WHAT ENGLISH SOUNDS LIKE.

An amusing little YouTube video of a 9-year-old Japanese kid imitating English. Thanks, Nick!

Comments

  1. This reminds me of a very old Teach Yourself Swahili book. In the introductory chapter, the author warned against imposing English speech rhythms on Swahili, and advised his readers to “find a young child and get him to imitate an Englishman speaking Swahili”. I suppose he didn’t think Swahili would be chosen by anyone who didn’t need it.

  2. He seems to be impressed by the letter “r”. However, it’s interesting that there didn’t seem to be any consonant clusters.

  3. This reminds me of the fake-English spoken by one’s alien race in the just-released game Spore. The speech rhythms and phonology strongly suggest American English, while the content is (obviously) fictitious.
    They did this in The Sims, but it always sounded to me like they were imitating some Central European language rather than American English.

  4. In the ’30s, the WPA conducted extensive interviews with elderly former slaves. An 89-year-old woman in Tulsa, OK, who had lived in what was then the Indian Territory said that she had belonged to a Creek Indian and didn’t speak anything but Creek until after the Civil War. When she first heard English, she said it sounded like “wild shoat in de cedar brake scared at something”.

  5. I’ve heard before about how Japanese speakers perceive English. The case I’ve heard turns out something similar to “Likee-likee-likee-likee.”
    This vid seems to bear out some of that in the nonsense syllables in which above all, the “l” is stressed stronger than any other sound.
    Of course, it would be vastly politically incorrect for an English speaker to express how they perceive the way in which the Japanese or Chinese speak. C’mon, you all remember when you were a kid: “Ching-chang-chongq quing quang!”

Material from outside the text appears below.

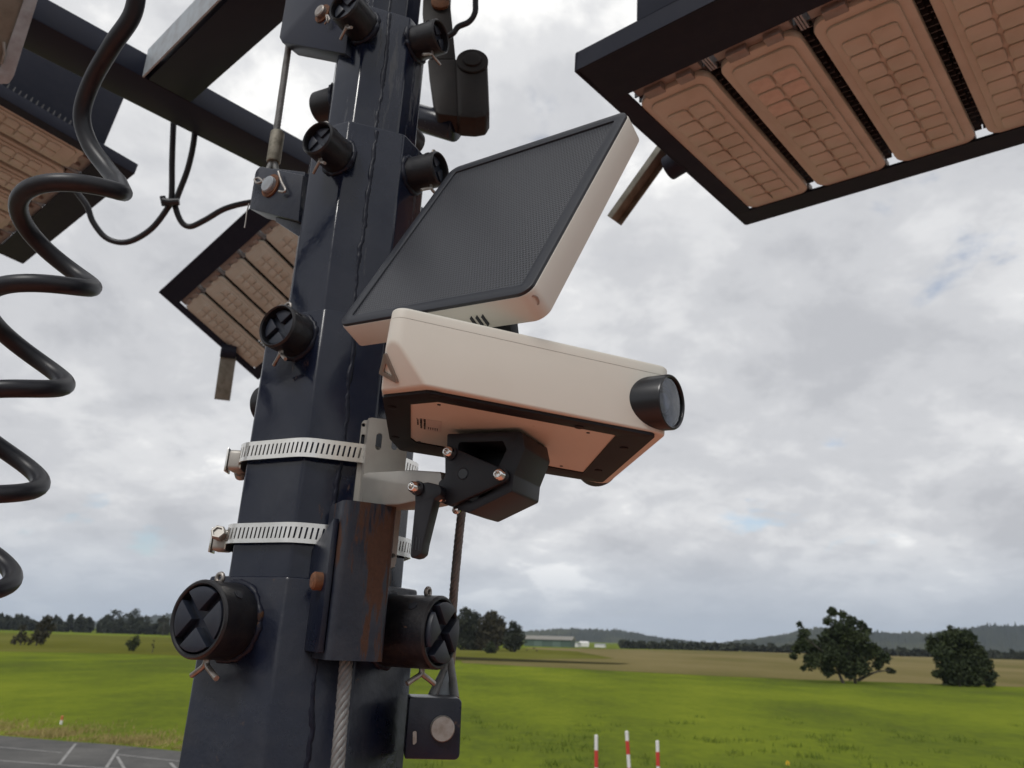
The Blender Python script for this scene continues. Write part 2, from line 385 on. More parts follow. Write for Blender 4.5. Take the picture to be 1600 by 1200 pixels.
M['dry'] = field_mat('dry_paddock_grass', [(.38, (.115, .108, .038)), (.48, (.165, .14, .06)), (.6, (.215, .175, .085))], .012, .05, (1, .4, 1))
M['olive'] = field_mat('grazed_olive_grass', [(.38, (.085, .088, .022)), (.48, (.115, .118, .022)), (.6, (.15, .15, .04))], .02, .07, (1, .5, 1))
M['mown'] = field_mat('dark_mown_strip', [(.4, (.03, .03, .014)), (.6, (.05, .045, .02))], .05, .2)
M['asphalt'] = field_mat('old_asphalt', [(.38, (.085, .085, .085)), (.5, (.115, .113, .11)), (.62, (.145, .142, .136))], .4, 1.5, bumpd=.006, fine=12)
M['bounce_ground'] = field_mat('red_brown_bounce_ground', [(.38, (.185, .135, .108)), (.5, (.225, .168, .138)), (.62, (.27, .205, .17))], .4, 1.5, bumpd=.02, fine=9)
M['line'] = mat('worn_white_line', (.27, .265, .255), .8, var=((.14, .14, .135), .4), var_scale=2)
M['verge_blade'] = mat('dry_verge_grass', (.36, .28, .12), .85, var=((.20, .19, .05), .4), var_scale=.8, spec=.2)
M['tuft'] = mat('green_grass_tuft', (.085, .13, .014), .85, var=((.15, .17, .03), .4), var_scale=.8, spec=.2)
M['hill'] = field_mat('wooded_hill', [(.40, (.028, .034, .026)), (.50, (.04, .046, .032)), (.60, (.075, .08, .04)), (.66, (.14, .13, .065))], .0035, .012, bumpd=4, fine=.06)
M['shed_wall'] = mat('green_shed_cladding', (.055, .095, .075), .6, var=((.075, .115, .09), .4), var_scale=.6)
M['shed_roof'] = mat('weathered_shed_roof', (.20, .19, .16), .6, var=((.16, .15, .125), .4), var_scale=.4)
M['white_paint'] = mat('white_paint', (.74, .73, .70), .55)
M['red_paint'] = mat('red_tape', (.52, .045, .03), .5)
M['grey_roof'] = mat('grey_tin_roof', (.22, .23, .25), .5); M['teal'] = mat('teal_tin', (.05, .19, .18), .55)
M['cattle'] = mat('brown_hide', (.06, .035, .022), .8)
M['traffic_orange'] = mat('orange_plastic', (.55, .16, .06), .5); M['petal'] = mat('yellow_petals', (.75, .48, .03), .6); M['stem'] = mat('green_stem', (.06, .10, .02), .8)

# ------------------------------------------------------------------ the setting: ground, fields, road, hills
G0 = -2600, 4200
def sheet(name, pts_xy, z, m, n=1):
    b = MB(); pts = [V(p[0], p[1], z) for p in pts_xy]; b.add(pts, [tuple(range(len(pts)))])
    o = b.build(name, m, smooth=60, recalc=False); o['kind'] = 'structure'; return o
g = MB(); xs = np.concatenate([np.linspace(-6000, -60, 14), np.linspace(-50, 50, 21), np.linspace(60, 6000, 14)]); ys = np.concatenate([np.linspace(-600, -20, 8), np.linspace(-15, 100, 24), np.linspace(120, 6000, 26)])
gv = [(x, y, 0.0) for y in ys for x in xs]; nx = len(xs)
gf = [(j * nx + i, j * nx + i + 1, (j + 1) * nx + i + 1, (j + 1) * nx + i) for j in range(len(ys) - 1) for i in range(nx - 1)]
gr = np_obj('ground', gv, gf, M['grass'], kind='structure')
def gp(x, y): return hitz(x, y, 0.0)[:2]
def wavy(a, b, n, amp, seed):
    r = np.random.default_rng(seed); t = np.linspace(0, 1, n); pts = np.array([np.asarray(a) * (1 - k) + np.asarray(b) * k for k in t])
    d = nrm(np.asarray(b) - np.asarray(a)); p = np.array([-d[1], d[0]]); off = np.cumsum(r.normal(0, amp, n)); off -= np.linspace(off[0], off[-1], n)
    return [tuple(q + p * o) for q, o in zip(pts, off)]
# straw-coloured field beyond the green strip, on the right
near = wavy(gp(722, 1036), gp(1150, 1058), 12, .5, 1) + wavy(gp(1152, 1058), gp(1600, 1074), 14, .35, 2)
ext = np.array(near[-1]) + nrm(np.array(near[-1]) - np.array(near[-8])) * 40
far_r = hitz(1900, 1042, 0)[:2]
sheet('dry_field', near + [tuple(ext), tuple(far_r)] + [tuple(gp(1600, 1026.5)), tuple(gp(1150, 1017.5)), tuple(gp(830, 1012)), tuple(gp(715, 1021))], .02, M['dry'])
sheet('olive_pasture', wavy(gp(701, 1033), gp(960, 1029), 8, 1.2, 4) + [tuple(gp(900, 1018)), tuple(gp(820, 1013.2)), tuple(gp(701, 1012))], .04, M['olive'])
sheet('mown_strip', wavy(gp(700, 1031), gp(965, 1038.5), 10, .25, 3) + wavy(gp(985, 1037.5), gp(700, 1026), 10, .3, 5), .06, M['mown'])
sheet('left_pasture', wavy(gp(-260, 1012), gp(700, 1034), 22, .8, 6) + [tuple(gp(700, 1011)), tuple(gp(420, 1000)), tuple(gp(-260, 982))], .02, M['olive'])
sheet('bounce_yard', wavy((-45, 13.5), (45, 10), 30, .15, 8) + [(45, -60), (-45, -60)], .006, M['bounce_ground'])  # unseen ground, added red-brown for the warm bounce on the undersides
# road at the bottom left, its lines and slab joints
ra, rb = gp(0, 1150), gp(282, 1174); rd = nrm(rb - ra); rp = np.array([rd[1], -rd[0]])       # rp points towards the camera
if rp @ (-ra) < 0: rp = -rp
def rq(t, s): return tuple(ra + rd * t + rp * s)
edge = [tuple(np.array(rq(t, 0)) + rp * rng.normal(0, .06)) for t in np.linspace(-60, 60, 80)]
sheet('road', edge + [rq(60, 7), rq(-60, 7)], .012, M['asphalt'])
def rl(x, y): q = gp(x, y) - ra; return q @ rd, q @ rp
def road_line(a, b, wd):
    (t0, s0), (t1, s1) = rl(*a), rl(*b); A, B = np.array(rq(t0, s0)), np.array(rq(t1, s1)); d = nrm(B - A); p = np.array([-d[1], d[0]]) * wd / 2
    b_ = MB(); q = [A - p, B - p, B + p, A + p]; b_.add([V(x[0], x[1], .018) for x in q], [(0, 1, 2, 3)])
    o = b_.build('road_line', M['line'], recalc=False); o['kind'] = 'structure'
for a, b, wd in (((-200, 1151), (96, 1177), .07), ((183, 1180), (420, 1206), .08), ((118, 1163), (92, 1196), .07), ((184, 1172), (160, 1210), .07),
                 ((183, 1183), (196, 1206), .07), ((-120, 1181), (240, 1207), .09), ((266, 1193), (276, 1204), .08)):
    road_line(a, b, wd)
# hills
def ridge(name, knots, dist, z0, seed, depth, m, rough):
    r = np.random.default_rng(seed); kx = np.array([k[0] for k in knots], float); ky = np.array([k[1] for k in knots], float)
    px = np.linspace(kx[0], kx[-1], 420); py = np.interp(px, kx, ky)
    k = 1.0; jit = np.zeros(len(px))
    for f, a in ((6, .5), (18, .3), (60, .35), (150, .3)):
        ph = r.uniform(0, 6.28); jit += a * np.sin(np.linspace(0, f * 6.28, len(px)) + ph + 2 * r.normal(0, .3, len(px)))
    top = np.array([P(x, y + j * rough, dist) for x, y, j in zip(px, py, jit)])
    rows = 14; vs = []; fs = []
    for i in range(rows + 1):
        t = i / rows
        for q in top:
            base = np.array([q[0], q[1], 0]); dirn = nrm(np.array([q[0], q[1], 0]))
            h = q[2] * (math.sin(t * math.pi / 2) ** 1.2)
            bmp = r.normal(0, .06) * q[2] * (t < .999) * (t > .01)
            p = base - dirn * depth * (1 - t); vs.append((p[0], p[1], z0 if i == 0 else max(h + bmp, z0)))
    for q in top:
        dirn = nrm(np.array([q[0], q[1], 0])); p = np.array([q[0], q[1], 0]) + dirn * depth; vs.append((p[0], p[1], z0))
    n = len(px)
    for i in range(rows + 1):
        for j in range(n - 1): fs.append((i * n + j, i * n + j + 1, (i + 1) * n + j + 1, (i + 1) * n + j))
    return np_obj(name, vs, fs, m, kind='structure', smooth=True)
ridge('hill', [(640, 1000), (740, 992), (815, 986), (860, 984), (930, 983), (962, 985), (1010, 992), (1060, 1000), (1120, 1006), (1200, 1012)], 2300, -2, 11, 420, M['hill'], 1.6)
ridge('hill', [(1080, 1012), (1130, 1004), (1180, 998), (1232, 990), (1262, 983), (1300, 982), (1350, 986), (1400, 990), (1460, 990), (1500, 984), (1530, 980), (1575, 979), (1640, 976), (1760, 985), (1900, 1000)], 2000, -2, 12, 420, M['hill'], 1.4)
ridge('hill', [(-200, 972), (40, 972), (150, 970), (225, 965), (262, 960), (300, 964), (380, 972), (520, 985), (660, 992)], 2700, -2, 13, 420, M['hill'], 1.4)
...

  6. Slightly off-topic – as a British teenager on my first solo vacation on a Greek island (Spetse) I was rolling home from the taverna when set upon by some Greek kids of my own age who didn’t speak English but started mockingly imitating what they thought the English sounded like to them (slow, low pitched rumbling noises, if I recall correctly) so I responded with very fast nonsense words of what I thought Greek sounded like (kaka kaka kaka). Luckily I was a much faster runner 30+ years ago.

  7. Heather Broster says

    It is funny how certain phonemes like those in the /r/ category seem to be so salient. When I think of Italian, I immediately feel the urge to insert a number of rolled r’s to generate the effect. The same goes for French and its uvular trill.